Ride Review – Taron
There’s an unavoidable sense of awe around this Intamin multi launch coaster, particularly if you enter it from the direction at which you can look down on most of it from above. Taron has the most ‘crossing points’ of it’s own track over itself, on any coaster in the world. I could stand and look at it for hours. How they fit all of this ride into one of the most immersively constructed lands out there defies belief.
Because you can just enter Klugheim as if it existed first, the section of Phantasialand that it is located in. It’s like a small viking town with shops, a bar and a cafe. All the while this dominating presence of a rollercoaster is just there, seemlessly integrated with it. And it’s not just the visuals. The noise that the launches on the ride make echo throughout the area with an almost vicious anger and it’s deeply satisfying to hear, even more so once you’ve experienced the ride.

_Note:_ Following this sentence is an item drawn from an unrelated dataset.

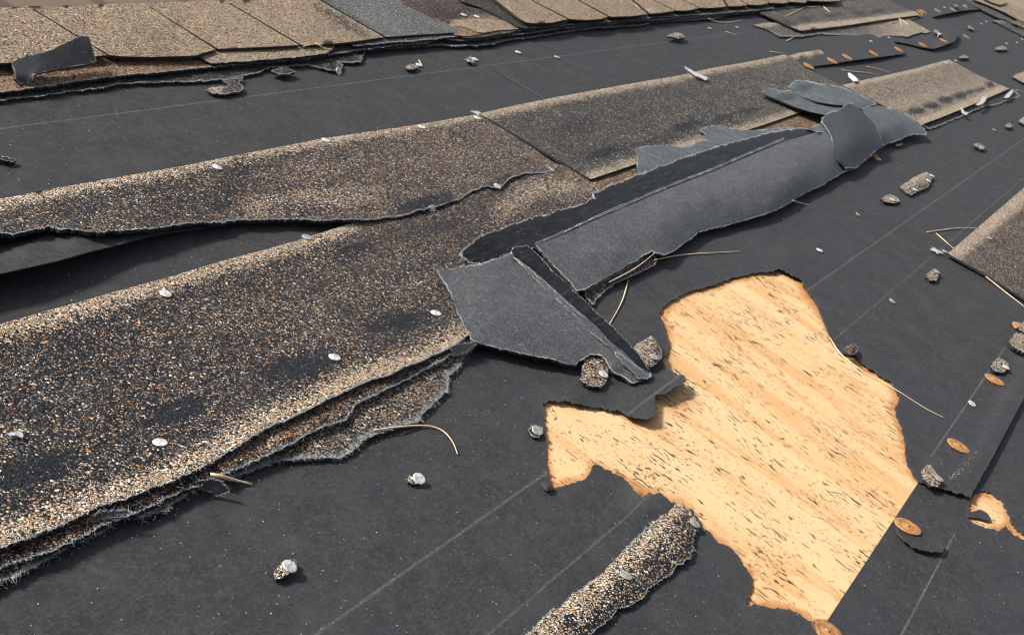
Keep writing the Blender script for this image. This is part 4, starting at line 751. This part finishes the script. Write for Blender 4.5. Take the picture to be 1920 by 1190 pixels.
scrap([(1745, 467), (1752, 465), (1762, 470), (1768, 474), (1758, 474)], 'grey fibre tuft left of the nail at the right-hand shingle corner', mat=M_FIB, h=3, t=.5, fringe=6, flen=10, name='fibre_tuft', cat='fibre tuft')
# refresh the lookup with the scraps
for o in [o for o in C.objects if o.type == 'MESH' and 'scrap' in o.name]:
    me = o.data; co = np.empty(len(me.vertices) * 3); me.vertices.foreach_get('co', co); co = co.reshape(-1, 3) + np.array(o['org0'])
    SV += co.tolist(); SF += [[i + k0 for i in p.vertices] for p in me.polygons]; k0 += len(me.vertices)
BVH = BVHTree.FromPolygons(SV, SF)
GS, GF, GR_, GC = 'nails in the foreground shingles', 'nails left standing in the felt', 'nails in the second row', 'rusty cap nails'
for a in [
 ('z', 300, 831, 'bright flat nail low on the big front shingle, below its black patch', GS), ('z', 627, 671, 'flat nail in the middle of the big front shingle between two black patches', GS),
 ('z', 310, 552, 'raised nail on the cream upper edge of the big front shingle', GS), ('z', 817, 588, 'flat nail on the big front shingle close to the turned backing piece', GS), ('d', 575, 446, 'dull nail half off the cream edge of the front shingle, below the second row', GS),
 ('z', 407, 315, 'leftmost nail on the cream edge of the second row', GR_), ('z', 790, 239, 'nail on the cream edge of the second row, third from the left', GR_), ('z', 611, 264, 'nail on the cream edge of the second row, second from the left', GR_), ('z', 895, 222, 'nail at the joint between the two second row pieces', GR_),
 ('z', 808, 393, 'tilted nail at the torn lower edge of the second row, leftmost of three', GR_, (-.3, .2)), ('z', 932, 350, 'yellowish nail at the torn lower edge of the second row, middle of three', GR_), ('z', 1034, 319, 'nail at the right end of the torn edge, rightmost of three', GR_, (.3, -.2)),
 ('z', 784, 899, 'bright upright nail on the felt below the curved pine needle', GF, (-.25, -.2)), ('z', 541, 1064, 'bright nail on a crumb of shingle near the bottom left', GF, (-.1, -.15)), ('d', 1006, 809, 'nail on the felt at the left corner of the plywood hole', GF, (-.2, -.2)),
 ('z', 785, 124, 'nail with a splinter on the felt below the grey shingle', GF), ('z', 890, 113, 'nail on the felt, second of four below the rear stack', GF), ('z', 971, 100, 'nail on the felt, third of four below the rear stack', GF), ('d', 1044, 109, 'nail on the felt at the chalk line, fourth below the rear stack', GF),
 ('d', 1273, 68, 'nail on the humped pale crumb under the rear stack', GF), ('d', 1331, 55, 'left nail of the pair on the felt near the bent pine needle', GF), ('d', 1382, 53, 'right nail of the pair on the felt near the bent pine needle', GF), ('z', 633, 134, 'nail holding the torn tip of the rear stack', GF),
 ('z', 1608, 404, 'nail with a fuzzy base alone on the felt below the cream chunks', GF, (.3, -.2)), ('z', 1536, 471, 'small bright nail on the felt above the plywood hole', GF), ('d', 1672, 566, 'dull nail on the felt beside the lower chalk line', GF, (0, -.2)), ('d', 1771, 473, 'dull nail touching the corner of the right-hand shingle', GF), ('d', 1855, 448, 'nail lying on the right-hand speckled shingle', GF),
 ('d', 1759, 899, 'grey nail in the chunk at the rightmost corner of the plywood hole', GF), ('z', 1885, 690, 'bright nail in the chunk above the topmost large rusty cap', GF), ('z', 1821, 758, 'upright nail on the felt between the two flat rusty caps', GF, (-.1, -.2)), ('d', 1756, 511, 'nail in the cream chunk below the right-hand shingle corner', GF),
 ('z', 1715, 357, 'lowest nail in the oblong cream chunk', GF), ('z', 1740, 340, 'middle nail in the oblong cream chunk', GF), ('z', 1747, 331, 'top nail in the oblong cream chunk', GF), ('z', 1673, 376, 'nail in the small cream chunk left of the oblong one', GF),
 ('z', 1130, 704, 'nail in the round speckled chunk under the small turned piece', GF), ('d', 1225, 671, 'nail in the chunk by the tar strip tip', GF), ('d', 1172, 1081, 'dull nail in the middle of the curled bottom strip', GF), ('d', 1301, 983, 'brownish nail at the top end of the curled bottom strip', GF),
 ('z', 1633, 79, 'white nail above the lifted felt edge, level with the ragged tan shingle', GF), ('z', 1667, 72, 'white nail at the tip of the ragged tan shingle', GF), ('z', 1771, 15, 'pale nail near the top among the rusty caps', GF), ('z', 1811, 11, 'pale nail near the top right beside a rusty cap', GF),
 ('z', 1840, 46, 'tiny nail on the far right felt, left of a pair', GF), ('z', 1849, 42, 'tiny nail on the far right felt, right of a pair', GF), ('z', 1888, 83, 'tiny nail above the tan bit far right', GF), ('z', 1907, 81, 'bright nail close to the right edge under the rake strips', GF), ('z', 1917, 75, 'flattened bright nail cut by the right edge under the rake strips', GF),
 ('z', 1792, 115, 'nail at the top corner of the glue dot shingle', GF), ('z', 1774, 119, 'nail on the upper edge of the glue dot shingle', GF), ('d', 1864, 245, 'dull nail on the felt below the glue dot shingle', GF),
 ('z', 869, 30, 'left bare nail on the charcoal shingle of the rear stack', GF), ('z', 893, 33, 'right bare nail on the charcoal shingle of the rear stack', GF), ('z', 1760, 65, 'nail in the cream bit on the raised felt corner', GF), ('d', 1840, 278, 'nail in the pinkish bit right of the drooping slate sheet', GF)]:
    put(a[0], a[1], a[2], a[3], 'nail', a[4], lift=.0012 if a[4] == GF else .0004, tilt=a[5] if len(a) > 5 else (0, 0))
for px, py, lb in [(1516, 125, 'rusty cap nearest the edge of the second row'), (1560, 115, 'second rusty cap along the lifted felt edge'), (1588, 108, 'third rusty cap along the lifted felt edge'), (1638, 101, 'fourth rusty cap along the lifted felt edge'), (1685, 94, 'last rusty cap at the tip of the lifted felt edge'),
 (1730, 85, 'rusty cap on the left of the raised felt corner'), (1769, 77, 'rusty cap on the right of the raised felt corner'), (1812, 70, 'rusty cap alone right of the raised felt corner'), (1725, 24, 'leftmost of the rusty caps in the topmost row, overlapped by its neighbour'), (1731, 23, 'second rusty cap of the topmost row, overlapping the first'), (1758, 21, 'third rusty cap of the topmost row'), (1787, 19, 'fourth rusty cap of the topmost row'), (1810, 14, 'fifth rusty cap of the topmost row by a pale nail'),
 (1864, 713, 'topmost large rusty cap right of the plywood hole'), (1796, 837, 'large rusty cap on the strip of felt right of the plywood hole'), (1701, 988, 'large rusty cap at the edge of the plywood, on a felt remnant'), (1550, 1184, 'large rusty cap cut by the bottom edge below the plywood')]:
    put('c', px, py, lb, 'cap nail', GC, lift=.0006, tilt=(0, 0) if py > 200 else (-.05, -.12))

# ------------------------------------------------------------------ pine needles
def needle(pts, label, r=.00075, lift=.0012, mat=None, grp='dry pine needles'):
    P = []
    for (a, b) in zip(pts[:-1], pts[1:]):
        for j in range(4):
            t = j / 4; P.append((a[0] + (b[0] - a[0]) * t, a[1] + (b[1] - a[1]) * t))
    P.append(pts[-1]); P = np.array(P, float)
    for _ in range(3):
        q = P.copy(); q[1:-1] = (P[:-2] + P[1:-1] * 2 + P[2:]) / 4; P = q
    Hs = np.array([hit(x, y)[0].z for x, y in P])
    for _ in range(4):
        q = Hs.copy(); q[1:-1] = np.maximum(Hs[1:-1], (Hs[:-2] + Hs[2:]) / 2); Hs = q
    W3 = unp(P[:, 0], P[:, 1], (Hs + lift) * 1000); n = len(W3)
    org = W3.mean(0); V, F = [], []; K = 6
    for i in range(n):
        d = W3[min(i + 1, n - 1)] - W3[max(i - 1, 0)]; d /= np.linalg.norm(d) + 1e-12; s = np.cross(d, [0, 0, 1]); s /= np.linalg.norm(s) + 1e-9; u = np.cross(s, d)
        t = i / (n - 1); rr = r * (.55 + .45 * math.sin(math.pi * min(t * 1.2 + .1, 1)))
        for k in range(K): a = 2 * math.pi * k / K; V.append(W3[i] - org + (s * math.cos(a) + u * math.sin(a)) * rr)
    for i in range(n - 1):
        for k in range(K): F.append((i * K + k, i * K + (k + 1) % K, (i + 1) * K + (k + 1) % K, (i + 1) * K + k))
    F += [tuple(range(K))[::-1], tuple((n - 1) * K + k for k in range(K))]
    o = mesh_obj('pine_needle', V, F, mat or M_NEED); o.location = tuple(org); tag(o, label, 'pine needle', grp); return o
for pts, lb, r in [
 ([(1142, 529), (1190, 505), (1227, 475)], 'pine needle lying along the narrow black strip', .0008), ([(1228, 487), (1270, 478), (1330, 474), (1389, 471)], 'long pine needle reaching right from the narrow black strip over the felt', .0008),
 ([(1178, 524), (1168, 565), (1143, 607)], 'curved pine needle hanging down from the narrow black strip to the tar strip', .0008), ([(700, 806), (745, 800), (800, 796), (832, 806), (850, 828), (858, 851)], 'hook-shaped pine needle on the felt below the front stack', .0008),
 ([(394, 888), (430, 897), (472, 907)], 'short thick straw stub poking out of the front stack', .0014), ([(1738, 435), (1775, 430), (1800, 427), (1836, 427)], 'upper needle of the pair touching the right-hand shingle', .0009), ([(1755, 437), (1770, 450), (1788, 466)], 'lower needle of the pair touching the right-hand shingle', .0008),
 ([(1848, 518), (1885, 547), (1925, 578)], 'straight needle along the lower edge of the right-hand shingle', .0009), ([(1556, 632), (1566, 650), (1580, 668), (1615, 694), (1650, 714), (1684, 732), (1735, 766), (1773, 784)], 'long needle crossing the right rim of the plywood hole', .0007),
 ([(1328, 35), (1343, 42), (1368, 43), (1391, 38)], 'bent needle on the felt near the rear stack', .0011), ([(1360, 60), (1371, 63), (1382, 67)], 'short needle on the felt near the pair of nails', .001), ([(1443, 97), (1458, 99), (1476, 102)], 'needle at the corner of the second row', .001),
 ([(1475, 30), (1492, 22), (1508, 14)], 'left arm of the needles on the grey shingle near the top', .0013), ([(1506, 12), (1520, 14), (1537, 12)], 'flat needle joining the left arm on the grey shingle', .0012), ([(1544, 13), (1550, 18), (1556, 23)], 'short straight needle on the grey shingle near the top', .0015),
 ([(1475, 77), (1482, 74), (1488, 70)], 'short needle under the pointed tan shingle', .0015), ([(1578, 131), (1600, 135), (1630, 137), (1652, 142)], 'long needle above the white plastic sliver', .0011), ([(1625, 125), (1648, 130), (1672, 137)], 'needle right of the long one above the sandy shingle', .0011),
 ([(1487, 376), (1503, 381), (1519, 385)], 'short needle on the felt below the long turned sheet', .0009), ([(1670, 44), (1680, 42), (1690, 36)], 'left needle of the small star on the ragged tan shingle', .0012), ([(1686, 34), (1689, 43), (1691, 51)], 'middle needle of the small star on the ragged tan shingle', .0012), ([(1689, 37), (1697, 42), (1704, 47)], 'right needle of the small star on the ragged tan shingle', .0012),
 ([(568, 88), (580, 84), (596, 83)], 'left needle of the pair at the edge of the tan tabs', .0008), ([(591, 80), (600, 87), (610, 91), (622, 93)], 'right needle of the pair at the edge of the tan tabs', .0009), ([(1730, 234), (1738, 239), (1747, 245)], 'short needle at the left end of the glue dot shingle', .001), ([(1905, 168), (1913, 171), (1925, 174)], 'needle at the right edge beside the glue dot shingle', .001),
 ([(785, 113), (788, 118), (791, 122)], 'white splinter standing at a nail below the grey shingle', .0009)]:
    needle(pts, lb, r)

# ------------------------------------------------------------------ loose granules scattered on the felt and standing proud on the front shingles
def octs(points, name, cols, kind=None, parent=None, org=(0, 0, 0), rs=(.0004, .0009)):
    rnd = random.Random(99); V, F, CC = [], [], []
    for p in points:
        r = rnd.uniform(*rs); k = len(V); c = cols(rnd, p)
        q = [Vector((rnd.gauss(0, 1), rnd.gauss(0, 1), rnd.gauss(0, 1))).normalized()]
        a = q[0]; b = a.orthogonal().normalized(); c3 = a.cross(b)
        s1, s2, s3 = r * rnd.uniform(.7, 1.2), r * rnd.uniform(.6, 1), r * rnd.uniform(.5, 1)
        for d, s in ((a, s1), (-a, s1), (b, s2), (-b, s2), (c3, s3), (-c3, s3)): V.append(Vector(p[:3]) + d * s - Vector(org))
        for t in ((0, 2, 4), (2, 1, 4), (1, 3, 4), (3, 0, 4), (2, 0, 5), (1, 2, 5), (3, 1, 5), (0, 3, 5)): F.append(tuple(k + i for i in t))
        CC += [(*c, 1)] * 6
    me = bpy.data.meshes.new(name); me.from_pydata([tuple(v) for v in V], [], F); me.materials.append(M_GRAIN)
    at = me.color_attributes.new('gcol', 'FLOAT_COLOR', 'POINT'); at.data.foreach_set('color', np.array(CC, np.float32).ravel())
    o = bpy.data.objects.new(name, me); C.objects.link(o)
    if kind: o['kind'] = kind
    if parent: o.parent = parent
    return o
PAL = [CR, WH, TN, OR, (.5, .34, .2), GR, BLK, RD]
rnd = random.Random(5); pts = []
for _ in range(900):
    x, y = rnd.uniform(-40, 1960), 60 + 1150 * rnd.random() ** .8
    r = BVH.ray_cast(CAMP, (Vector([float(c) for c in unp(x, y, 0.)]) - CAMP).normalized())
    if r[0] is not None and r[0].z < .0045: pts.append((r[0].x, r[0].y, r[0].z + .0002))
def trail(line, n, spread):
    for _ in range(n):
        i = rnd.randrange(len(line) - 1); t = rnd.random(); a, b = line[i], line[i + 1]
        x = a[0] + (b[0] - a[0]) * t + rnd.gauss(0, spread); y = a[1] + (b[1] - a[1]) * t + abs(rnd.gauss(0, spread))
        r = BVH.ray_cast(CAMP, (Vector([float(c) for c in unp(x, y, 0.)]) - CAMP).normalized())
        if r[0] is not None and r[0].z < .0062: pts.append((r[0].x, r[0].y, r[0].z + .0002))
trail(c2np, 260, 9); trail([(x, y) for x, y in RR], 90, 8)
trail([(1780, 895), (1810, 868), (1835, 850), (1850, 835)], 110, 5)
loose = octs(pts, 'loose_granules', lambda r_, p: r_.choice(PAL[:5] if r_.random() < .7 else PAL[5:]), rs=(.0003, .0007))
tag(loose, 'loose coloured granules strewn over the black felt', 'granules', kind='stuff')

That’s why we’re here though right? The ride. It’s amazing.
I have to admit though, I find it hard to comprehend and quantify the experience, so bear with me.
The trains are new ground for Intamin, in a way they emulate the Mack launch coaster, with a comfy lap restraint that comes in over your head, slightly raised seating that leaves most people’s feet dangling, though still with a floor beneath them and most importantly – a very open sensation, lots of room for the top half of your body to move around with relative freedom. This sensation is important, because of what Taron relies most upon.
Once you’re on board, the train pulls out of the station and onto the first launch track, teases you for a second and then fires away with a quick burst of speed into a sharp corner around some rockwork. There’s a lot of those.
From here, it’s the transitions that make up the majority of the ride experience. In the way that the track twists and turns around itself, more often than not the direction changes are very sharp and this is what provides the force of the ride. The near misses with the scenery can have you independently ducking and diving as much as the train.
The second launch is potentially my favourite moment on any coaster. The way the ride violently drops into it, at the bottom of a pit, is just so unique and satisfying. It’s already fast, but it’s about to get a whole lot faster. With no hesitation at all, you accelerate to what feels like a million miles an hour through the trench, with the train and seats vibrating and shaking beneath you with the raw power of the LIMs – the power that makes the wonderful noise that echoes through Klugheim. It’s nothing short of exhilarating. I find myself throwing my arms wide open and just screaming “AHHHHHH!” at this moment. That’s not a very me thing to do.
As a rule to myself, rides cannot be measured by single moments alone and this becomes Taron’s downfall. It has to be about the whole package for me. Launches aside, the rest of the ride is a good little sit down, a bit of tossing and turning, but it’s never truly intense and it never really excels at anything else in any particular way. I have never found any notable airtime on the ride and without any focus on that, I think having specific elements could have also helped to give it a bit more for me to rave about.
The trim brakes at the end of the ride also act against it for me. It contradicts what I said earlier about the wonderment of fitting everything into this land. They almost found design perfection, but they had to compromise somewhere to make it fit in a forced manner and it’s a bit of an anticlimax to an otherwise spectacular ride.
I love the music for Taron, it’s one of my most listened to soundtracks and hearing it in the ride area always gives me a buzz.
I despise the queue, it starts out great, meandering through rockwork and track supports but ends up in front of what looks like a multi storey car park with a massive section of cattlepen. As it was with other queues in the park, the guests are all overly packed into this tight space but this time they’re also always chainsmoking. A literal haze forms over the queue from the amount of smoking that goes on here and it puts me right off.
So that’s Taron, almost perfection. One of very few coasters in the world that has caused me to return to a park that had built no new attractions since my previous visit. The lure of a night ride is that strong.